For existing Model 3 Highland owners, Tesla has confirmed that the stalk hardware is not retrofittable to earlier cars, citing different steering‑column wiring and software. The bumper camera, however, could theoretically be added later—Tesla’s service centres are evaluating a retrofit kit, though no timeline has been promised.
What to watch next
The Long Range RWD is the canary in the coal mine. If it sells well in Australia—and early demand suggests it will—Europe and the UK are almost certain to receive the variant before the end of 2026. North America, where rear‑drive cars are less popular and winter traction concerns loom larger, may get a nerfed version with a smaller pack, but Tesla’s engineering director hinted in a recent podcast that a “high‑efficiency flagship” is being evaluated for California and Texas markets.

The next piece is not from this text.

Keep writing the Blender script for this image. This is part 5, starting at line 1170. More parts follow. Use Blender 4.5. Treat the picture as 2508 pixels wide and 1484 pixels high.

More immediately, the car’s efficiency numbers set a new baseline that competitors will struggle to match without dedicated 800‑volt architectures or next‑generation battery chemistry. The 2026 Model 3 Long Range RWD doesn’t just move the goalposts; it picks them up and plants them 750 kilometres away. For the first time, a sub‑$65,000 electric sedan can outlast the average driver’s weekly commute on a single charge—and do so with the physical controls that buyers have been demanding.